History

History

The Kingdom of the Serbs, Croats and Slovenes was formed in 1918. Its name was changed to Yugoslavia in 1929. Occupation by Nazi Germany in 1941 was resisted by various paramilitary bands, which fought each other as well as the invaders. The group, headed by Marshal Tito, took control of the region upon German expulsion in 1945. Although communist, his new government and its successors managed to steer their own path between the Warsaw Pact nations and the West for nearly 45 years. In the early 1990s, post-Tito Yugoslavia began to unravel along ethnic lines. Slovenia, Croatia, Macedonia and Bosnia and Herzegovina were recognized as independent states in 1992. Slobodan Milosevic tried to bring them under his control by force but failed.
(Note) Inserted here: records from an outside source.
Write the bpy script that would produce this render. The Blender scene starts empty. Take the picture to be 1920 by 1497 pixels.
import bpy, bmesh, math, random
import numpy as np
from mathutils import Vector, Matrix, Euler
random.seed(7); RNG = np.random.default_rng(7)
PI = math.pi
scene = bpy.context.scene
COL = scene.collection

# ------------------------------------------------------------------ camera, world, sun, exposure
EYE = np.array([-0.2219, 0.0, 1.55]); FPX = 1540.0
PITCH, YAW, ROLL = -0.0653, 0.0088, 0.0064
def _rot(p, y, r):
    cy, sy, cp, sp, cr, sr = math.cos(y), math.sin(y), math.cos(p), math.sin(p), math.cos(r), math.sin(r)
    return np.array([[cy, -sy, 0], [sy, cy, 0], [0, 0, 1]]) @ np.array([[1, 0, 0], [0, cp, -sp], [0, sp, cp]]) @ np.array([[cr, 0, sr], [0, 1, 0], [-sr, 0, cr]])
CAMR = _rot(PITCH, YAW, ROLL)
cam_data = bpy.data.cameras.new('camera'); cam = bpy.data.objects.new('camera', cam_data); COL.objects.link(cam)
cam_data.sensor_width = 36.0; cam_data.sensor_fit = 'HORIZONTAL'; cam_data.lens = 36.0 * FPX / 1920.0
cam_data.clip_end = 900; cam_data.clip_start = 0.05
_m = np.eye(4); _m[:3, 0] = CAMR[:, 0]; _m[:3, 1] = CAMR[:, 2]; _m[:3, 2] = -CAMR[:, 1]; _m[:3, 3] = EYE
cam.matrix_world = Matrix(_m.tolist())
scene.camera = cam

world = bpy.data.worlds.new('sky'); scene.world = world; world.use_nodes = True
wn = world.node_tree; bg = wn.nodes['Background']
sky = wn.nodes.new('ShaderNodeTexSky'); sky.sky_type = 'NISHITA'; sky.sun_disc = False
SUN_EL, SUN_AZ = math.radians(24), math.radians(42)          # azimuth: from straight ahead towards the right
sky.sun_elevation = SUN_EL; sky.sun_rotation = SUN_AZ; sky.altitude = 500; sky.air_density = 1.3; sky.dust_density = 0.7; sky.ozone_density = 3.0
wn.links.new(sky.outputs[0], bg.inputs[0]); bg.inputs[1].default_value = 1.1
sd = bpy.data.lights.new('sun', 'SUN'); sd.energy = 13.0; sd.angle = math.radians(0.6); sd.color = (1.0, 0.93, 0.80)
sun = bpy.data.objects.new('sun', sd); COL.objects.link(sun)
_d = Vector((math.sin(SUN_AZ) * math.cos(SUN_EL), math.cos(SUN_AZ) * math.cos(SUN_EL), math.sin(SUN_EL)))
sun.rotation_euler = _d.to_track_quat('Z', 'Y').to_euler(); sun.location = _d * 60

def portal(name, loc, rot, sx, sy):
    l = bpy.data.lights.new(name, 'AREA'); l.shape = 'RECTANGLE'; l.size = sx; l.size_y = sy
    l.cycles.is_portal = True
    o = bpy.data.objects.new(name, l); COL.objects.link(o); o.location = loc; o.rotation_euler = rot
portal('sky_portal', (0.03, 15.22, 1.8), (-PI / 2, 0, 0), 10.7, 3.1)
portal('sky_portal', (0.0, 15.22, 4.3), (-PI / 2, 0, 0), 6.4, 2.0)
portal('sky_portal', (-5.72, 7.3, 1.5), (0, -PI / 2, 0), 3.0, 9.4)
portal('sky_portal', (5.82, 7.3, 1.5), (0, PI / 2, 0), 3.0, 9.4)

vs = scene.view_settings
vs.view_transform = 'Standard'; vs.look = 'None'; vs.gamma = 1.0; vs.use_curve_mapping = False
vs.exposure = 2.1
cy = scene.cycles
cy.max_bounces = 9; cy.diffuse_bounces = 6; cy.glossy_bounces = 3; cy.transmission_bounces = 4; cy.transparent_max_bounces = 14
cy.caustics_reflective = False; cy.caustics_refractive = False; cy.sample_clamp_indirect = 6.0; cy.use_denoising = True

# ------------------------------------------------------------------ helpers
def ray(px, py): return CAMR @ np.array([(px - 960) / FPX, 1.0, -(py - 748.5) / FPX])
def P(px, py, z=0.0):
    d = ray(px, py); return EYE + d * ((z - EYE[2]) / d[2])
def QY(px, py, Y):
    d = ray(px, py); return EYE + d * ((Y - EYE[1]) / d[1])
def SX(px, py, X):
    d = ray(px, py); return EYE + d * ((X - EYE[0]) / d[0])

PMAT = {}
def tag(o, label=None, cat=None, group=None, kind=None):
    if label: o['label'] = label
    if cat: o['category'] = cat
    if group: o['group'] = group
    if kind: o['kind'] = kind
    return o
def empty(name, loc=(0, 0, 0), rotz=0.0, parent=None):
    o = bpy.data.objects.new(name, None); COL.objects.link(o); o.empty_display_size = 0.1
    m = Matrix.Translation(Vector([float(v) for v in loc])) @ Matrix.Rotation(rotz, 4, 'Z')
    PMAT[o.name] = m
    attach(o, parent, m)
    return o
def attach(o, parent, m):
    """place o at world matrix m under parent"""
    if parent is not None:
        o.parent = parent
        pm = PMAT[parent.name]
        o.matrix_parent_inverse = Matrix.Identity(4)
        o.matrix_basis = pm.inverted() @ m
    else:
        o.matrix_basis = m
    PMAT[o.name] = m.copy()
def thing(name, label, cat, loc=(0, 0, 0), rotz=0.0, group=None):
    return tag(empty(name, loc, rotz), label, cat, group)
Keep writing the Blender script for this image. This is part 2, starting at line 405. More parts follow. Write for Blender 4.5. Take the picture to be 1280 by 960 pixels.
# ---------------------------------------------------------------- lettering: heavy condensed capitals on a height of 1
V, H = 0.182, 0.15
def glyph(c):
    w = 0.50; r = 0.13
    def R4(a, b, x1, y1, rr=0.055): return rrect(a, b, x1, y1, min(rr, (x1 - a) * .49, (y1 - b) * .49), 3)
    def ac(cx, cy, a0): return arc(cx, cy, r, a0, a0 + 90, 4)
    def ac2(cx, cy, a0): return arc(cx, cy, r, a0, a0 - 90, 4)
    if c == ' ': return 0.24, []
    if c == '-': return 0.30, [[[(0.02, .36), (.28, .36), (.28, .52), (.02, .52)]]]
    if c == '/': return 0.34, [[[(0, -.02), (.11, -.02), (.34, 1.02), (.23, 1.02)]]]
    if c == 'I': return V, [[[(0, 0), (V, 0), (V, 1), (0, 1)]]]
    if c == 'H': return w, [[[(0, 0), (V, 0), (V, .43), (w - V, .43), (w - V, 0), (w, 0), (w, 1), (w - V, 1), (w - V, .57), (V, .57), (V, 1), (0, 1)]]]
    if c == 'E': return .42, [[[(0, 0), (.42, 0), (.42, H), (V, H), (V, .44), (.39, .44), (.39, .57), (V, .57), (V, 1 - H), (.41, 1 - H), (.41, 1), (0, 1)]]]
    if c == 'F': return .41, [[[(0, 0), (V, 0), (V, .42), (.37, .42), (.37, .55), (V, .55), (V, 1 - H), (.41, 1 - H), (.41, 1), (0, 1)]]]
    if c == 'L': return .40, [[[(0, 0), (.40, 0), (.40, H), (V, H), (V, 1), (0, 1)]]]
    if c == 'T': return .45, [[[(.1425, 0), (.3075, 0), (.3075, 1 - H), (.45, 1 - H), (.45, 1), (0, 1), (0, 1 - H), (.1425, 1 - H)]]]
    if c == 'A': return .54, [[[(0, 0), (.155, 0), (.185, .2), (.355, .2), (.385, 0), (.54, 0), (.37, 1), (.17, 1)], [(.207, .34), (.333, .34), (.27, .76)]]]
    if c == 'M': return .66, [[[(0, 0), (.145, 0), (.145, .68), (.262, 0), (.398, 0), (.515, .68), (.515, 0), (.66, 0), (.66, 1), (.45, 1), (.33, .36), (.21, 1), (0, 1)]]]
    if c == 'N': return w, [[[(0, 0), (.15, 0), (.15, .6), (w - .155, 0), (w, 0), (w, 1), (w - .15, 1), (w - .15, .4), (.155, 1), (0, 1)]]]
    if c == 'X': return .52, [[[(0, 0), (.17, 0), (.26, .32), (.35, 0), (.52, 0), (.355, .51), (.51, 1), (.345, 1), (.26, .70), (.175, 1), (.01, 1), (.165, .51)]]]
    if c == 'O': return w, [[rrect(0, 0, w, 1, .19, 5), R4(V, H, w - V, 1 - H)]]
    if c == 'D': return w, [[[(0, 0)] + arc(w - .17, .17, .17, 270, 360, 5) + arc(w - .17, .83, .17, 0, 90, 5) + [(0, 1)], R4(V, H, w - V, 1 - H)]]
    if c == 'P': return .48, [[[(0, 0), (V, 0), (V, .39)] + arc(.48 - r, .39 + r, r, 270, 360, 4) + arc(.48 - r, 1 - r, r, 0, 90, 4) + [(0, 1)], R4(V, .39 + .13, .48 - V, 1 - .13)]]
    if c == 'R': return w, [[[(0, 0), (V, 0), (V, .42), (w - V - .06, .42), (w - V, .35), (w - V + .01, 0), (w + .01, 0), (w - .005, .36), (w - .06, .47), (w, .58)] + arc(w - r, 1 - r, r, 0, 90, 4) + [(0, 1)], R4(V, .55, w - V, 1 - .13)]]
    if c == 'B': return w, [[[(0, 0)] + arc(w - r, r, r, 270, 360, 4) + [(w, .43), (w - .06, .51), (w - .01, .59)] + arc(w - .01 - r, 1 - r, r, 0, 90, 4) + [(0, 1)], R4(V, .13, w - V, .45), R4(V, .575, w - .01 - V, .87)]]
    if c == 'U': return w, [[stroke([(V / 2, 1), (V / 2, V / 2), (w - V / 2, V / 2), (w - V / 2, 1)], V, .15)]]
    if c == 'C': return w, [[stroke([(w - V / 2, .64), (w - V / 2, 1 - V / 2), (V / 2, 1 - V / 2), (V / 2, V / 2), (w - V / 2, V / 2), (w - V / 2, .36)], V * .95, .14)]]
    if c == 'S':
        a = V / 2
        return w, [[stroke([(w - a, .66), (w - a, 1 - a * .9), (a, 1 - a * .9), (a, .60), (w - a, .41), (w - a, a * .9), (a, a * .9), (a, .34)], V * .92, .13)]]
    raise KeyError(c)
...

The remaining republics of Serbia and Montenegro declared a new 'Federal Republic of Yugoslavia' (FRY) in April 1992. Trouble started in 1998 in Serbia's southern province Kosovo, which resulted in military intervention by the international community. NATO bombed Serbia and after the truce, an international peacekeeping force - United Nations Mission in Kosovo (UNMIK) - was stationed in Kosovo. Federal elections in the fall of 2000 brought about the ouster of the then President Slobodan Milosevic and installed Vojislav Kostunica as President. Milosevic was arrested in 2001 and transferred to the International Criminal Tribunal for the former Yugoslavia (ICTY) to be tried for crimes against humanity. He died in his cell, undergoing trial at the Hague, on 11 March 2006. He is buried in Serbia.

In 2001, FRY was readmitted to the UN and its organizations under the name of Yugoslavia. Kosovo has been governed by the UNMIK since June 1999, under the authority of UN Security Council Resolution 1244. In 2002, the Serbian and Montenegrin components of the Federal Republic of Yugoslavia (FRY) began negotiations to forge a looser relationship. These talks became a reality in February 2003 when the lawmakers, with the active mediation of the EU, restructured the country into a loose Union of two republics called the State Union of Serbia and Montenegro (SCG). An agreement was also reached to permit a referendum in each republic in three years on full independence. The referendum took place on 21 May 2006 and as a result Montenegro separated from Serbia and became an independent sovereign state on 3 June, 2006.